The problem :: Transcribe word for word only the span whose first line is the one with "Recreate this scene" and whose last line is the one with "PI = math.pi"; both of those lines belong to it.

Material shown ::
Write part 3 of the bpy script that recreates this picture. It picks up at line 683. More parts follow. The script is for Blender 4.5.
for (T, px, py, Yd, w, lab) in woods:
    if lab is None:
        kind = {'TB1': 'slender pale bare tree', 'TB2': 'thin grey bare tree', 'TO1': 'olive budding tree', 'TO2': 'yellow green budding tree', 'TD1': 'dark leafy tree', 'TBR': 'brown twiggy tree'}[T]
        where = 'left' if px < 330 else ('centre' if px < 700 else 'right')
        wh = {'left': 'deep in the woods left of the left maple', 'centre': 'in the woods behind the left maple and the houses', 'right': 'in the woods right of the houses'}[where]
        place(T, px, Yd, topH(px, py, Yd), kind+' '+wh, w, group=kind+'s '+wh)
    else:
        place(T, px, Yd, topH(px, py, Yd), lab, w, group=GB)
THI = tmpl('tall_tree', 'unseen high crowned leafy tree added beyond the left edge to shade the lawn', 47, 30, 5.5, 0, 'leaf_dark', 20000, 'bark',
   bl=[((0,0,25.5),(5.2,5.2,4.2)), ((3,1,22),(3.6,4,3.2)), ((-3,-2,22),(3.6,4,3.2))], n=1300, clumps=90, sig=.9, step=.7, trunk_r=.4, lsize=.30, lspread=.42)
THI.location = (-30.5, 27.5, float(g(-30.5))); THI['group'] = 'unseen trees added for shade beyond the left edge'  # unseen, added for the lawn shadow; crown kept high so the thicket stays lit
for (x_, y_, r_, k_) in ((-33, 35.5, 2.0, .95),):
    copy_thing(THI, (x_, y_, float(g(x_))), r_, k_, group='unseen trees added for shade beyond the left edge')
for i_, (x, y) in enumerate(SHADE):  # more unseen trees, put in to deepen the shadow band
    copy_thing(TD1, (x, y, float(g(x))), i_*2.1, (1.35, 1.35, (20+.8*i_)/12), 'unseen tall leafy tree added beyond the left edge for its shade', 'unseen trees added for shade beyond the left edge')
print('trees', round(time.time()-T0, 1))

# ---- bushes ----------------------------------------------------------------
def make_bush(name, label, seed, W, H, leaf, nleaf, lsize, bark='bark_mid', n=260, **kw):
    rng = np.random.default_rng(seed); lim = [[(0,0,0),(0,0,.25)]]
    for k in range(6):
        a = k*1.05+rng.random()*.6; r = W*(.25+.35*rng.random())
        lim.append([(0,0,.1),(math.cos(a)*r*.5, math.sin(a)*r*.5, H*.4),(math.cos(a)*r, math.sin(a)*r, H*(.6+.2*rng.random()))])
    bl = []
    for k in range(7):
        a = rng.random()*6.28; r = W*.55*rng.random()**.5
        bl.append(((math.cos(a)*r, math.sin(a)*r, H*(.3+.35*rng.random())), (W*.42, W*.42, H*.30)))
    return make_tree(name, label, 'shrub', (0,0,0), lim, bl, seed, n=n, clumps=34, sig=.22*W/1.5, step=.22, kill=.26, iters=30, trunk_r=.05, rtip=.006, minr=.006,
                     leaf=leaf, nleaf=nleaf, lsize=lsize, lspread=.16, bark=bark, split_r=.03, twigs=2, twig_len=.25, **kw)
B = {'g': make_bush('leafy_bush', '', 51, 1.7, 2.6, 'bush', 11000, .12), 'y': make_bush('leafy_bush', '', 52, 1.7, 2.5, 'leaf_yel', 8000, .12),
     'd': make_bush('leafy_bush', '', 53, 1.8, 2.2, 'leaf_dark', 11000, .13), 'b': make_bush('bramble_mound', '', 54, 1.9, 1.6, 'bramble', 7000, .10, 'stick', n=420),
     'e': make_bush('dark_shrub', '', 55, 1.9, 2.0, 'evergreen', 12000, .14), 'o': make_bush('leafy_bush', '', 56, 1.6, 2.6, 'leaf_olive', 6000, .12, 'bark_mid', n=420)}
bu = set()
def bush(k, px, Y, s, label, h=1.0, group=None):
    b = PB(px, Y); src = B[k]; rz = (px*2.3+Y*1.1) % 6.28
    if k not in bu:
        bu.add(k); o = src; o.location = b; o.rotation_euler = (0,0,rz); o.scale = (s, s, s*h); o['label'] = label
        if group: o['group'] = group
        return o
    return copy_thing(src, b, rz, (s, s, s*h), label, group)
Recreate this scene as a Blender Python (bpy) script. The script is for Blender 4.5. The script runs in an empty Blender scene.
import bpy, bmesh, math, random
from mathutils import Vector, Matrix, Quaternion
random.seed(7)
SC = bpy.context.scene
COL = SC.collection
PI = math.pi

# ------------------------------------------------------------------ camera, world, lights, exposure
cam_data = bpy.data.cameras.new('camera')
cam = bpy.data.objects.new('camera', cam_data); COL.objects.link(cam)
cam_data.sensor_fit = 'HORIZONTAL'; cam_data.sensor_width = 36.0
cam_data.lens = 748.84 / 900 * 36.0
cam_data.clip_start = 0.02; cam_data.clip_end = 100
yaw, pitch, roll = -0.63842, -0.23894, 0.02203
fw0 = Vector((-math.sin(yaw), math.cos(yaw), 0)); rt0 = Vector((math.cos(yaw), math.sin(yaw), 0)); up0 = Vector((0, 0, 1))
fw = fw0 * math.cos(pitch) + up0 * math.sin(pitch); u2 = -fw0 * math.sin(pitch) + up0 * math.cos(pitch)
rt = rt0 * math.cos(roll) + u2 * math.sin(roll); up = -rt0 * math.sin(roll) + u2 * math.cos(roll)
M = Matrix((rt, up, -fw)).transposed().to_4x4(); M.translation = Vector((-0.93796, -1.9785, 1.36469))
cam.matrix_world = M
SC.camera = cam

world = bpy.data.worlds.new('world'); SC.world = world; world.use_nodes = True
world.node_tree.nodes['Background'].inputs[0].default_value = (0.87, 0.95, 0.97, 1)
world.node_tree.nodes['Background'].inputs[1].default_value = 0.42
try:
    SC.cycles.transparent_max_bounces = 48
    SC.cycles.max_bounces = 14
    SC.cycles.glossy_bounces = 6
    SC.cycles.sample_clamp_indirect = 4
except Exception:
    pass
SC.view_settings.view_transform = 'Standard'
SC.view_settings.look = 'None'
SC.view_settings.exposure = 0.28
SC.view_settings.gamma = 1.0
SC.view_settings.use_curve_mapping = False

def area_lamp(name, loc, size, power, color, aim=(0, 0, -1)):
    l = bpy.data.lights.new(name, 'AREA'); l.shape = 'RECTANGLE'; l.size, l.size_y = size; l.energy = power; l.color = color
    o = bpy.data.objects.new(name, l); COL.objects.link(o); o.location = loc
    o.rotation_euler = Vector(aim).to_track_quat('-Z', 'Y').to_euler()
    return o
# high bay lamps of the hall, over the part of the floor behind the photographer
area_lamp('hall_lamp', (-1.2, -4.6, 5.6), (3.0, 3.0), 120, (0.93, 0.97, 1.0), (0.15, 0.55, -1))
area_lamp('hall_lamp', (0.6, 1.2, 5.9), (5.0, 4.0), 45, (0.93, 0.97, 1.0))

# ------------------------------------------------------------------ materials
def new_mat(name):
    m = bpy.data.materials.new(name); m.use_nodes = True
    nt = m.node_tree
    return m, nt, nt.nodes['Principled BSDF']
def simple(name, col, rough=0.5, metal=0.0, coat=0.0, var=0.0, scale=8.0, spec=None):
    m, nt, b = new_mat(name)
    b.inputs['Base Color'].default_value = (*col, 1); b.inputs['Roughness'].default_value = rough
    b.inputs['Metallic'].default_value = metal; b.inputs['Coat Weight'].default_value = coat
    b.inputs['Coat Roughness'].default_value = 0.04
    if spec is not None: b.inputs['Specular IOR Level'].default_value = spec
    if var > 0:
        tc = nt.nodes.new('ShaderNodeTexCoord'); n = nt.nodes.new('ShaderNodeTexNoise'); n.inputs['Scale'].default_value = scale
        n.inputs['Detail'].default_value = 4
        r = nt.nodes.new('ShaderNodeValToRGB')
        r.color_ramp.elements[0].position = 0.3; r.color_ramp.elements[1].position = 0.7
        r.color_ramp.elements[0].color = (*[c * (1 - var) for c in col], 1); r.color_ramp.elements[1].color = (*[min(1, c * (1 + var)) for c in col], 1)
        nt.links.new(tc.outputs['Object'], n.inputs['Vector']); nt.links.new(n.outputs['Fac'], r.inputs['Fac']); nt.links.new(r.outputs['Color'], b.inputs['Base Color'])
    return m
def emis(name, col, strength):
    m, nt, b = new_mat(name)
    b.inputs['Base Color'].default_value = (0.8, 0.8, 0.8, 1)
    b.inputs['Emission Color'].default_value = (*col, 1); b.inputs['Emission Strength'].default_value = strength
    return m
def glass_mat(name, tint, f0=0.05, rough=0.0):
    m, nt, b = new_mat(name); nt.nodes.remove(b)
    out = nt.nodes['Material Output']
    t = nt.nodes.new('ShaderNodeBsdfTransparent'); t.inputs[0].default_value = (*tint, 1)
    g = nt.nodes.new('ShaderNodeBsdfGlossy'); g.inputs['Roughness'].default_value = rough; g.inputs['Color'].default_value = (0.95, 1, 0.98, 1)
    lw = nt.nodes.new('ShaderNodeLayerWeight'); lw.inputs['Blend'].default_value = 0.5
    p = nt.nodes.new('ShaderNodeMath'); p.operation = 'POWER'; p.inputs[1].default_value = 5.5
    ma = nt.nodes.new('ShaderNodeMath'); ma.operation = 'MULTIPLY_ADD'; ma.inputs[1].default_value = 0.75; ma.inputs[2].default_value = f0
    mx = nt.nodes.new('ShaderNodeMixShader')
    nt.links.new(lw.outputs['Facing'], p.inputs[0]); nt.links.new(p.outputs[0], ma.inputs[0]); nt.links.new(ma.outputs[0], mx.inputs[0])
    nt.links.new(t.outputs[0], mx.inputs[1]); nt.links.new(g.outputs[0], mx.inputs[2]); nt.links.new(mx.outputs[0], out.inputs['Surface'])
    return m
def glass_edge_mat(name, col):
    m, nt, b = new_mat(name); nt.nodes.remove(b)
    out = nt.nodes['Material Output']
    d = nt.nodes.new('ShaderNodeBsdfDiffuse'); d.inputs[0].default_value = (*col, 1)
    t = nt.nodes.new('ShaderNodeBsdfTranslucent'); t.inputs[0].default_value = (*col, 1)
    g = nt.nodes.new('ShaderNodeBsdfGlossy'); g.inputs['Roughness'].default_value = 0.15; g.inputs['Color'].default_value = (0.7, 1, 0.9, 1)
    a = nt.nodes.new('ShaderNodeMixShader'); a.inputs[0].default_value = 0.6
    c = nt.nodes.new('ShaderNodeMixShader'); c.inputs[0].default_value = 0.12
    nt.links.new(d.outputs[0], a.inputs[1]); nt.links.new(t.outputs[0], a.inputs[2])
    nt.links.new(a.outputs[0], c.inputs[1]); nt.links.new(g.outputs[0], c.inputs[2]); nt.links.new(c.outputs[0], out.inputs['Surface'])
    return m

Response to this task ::
Recreate this scene as a Blender Python (bpy) script. The script is for Blender 4.5. The script runs in an empty Blender scene.
import bpy, bmesh, math, random
from mathutils import Vector, Matrix, Quaternion
random.seed(7)
SC = bpy.context.scene
COL = SC.collection
PI = math.pi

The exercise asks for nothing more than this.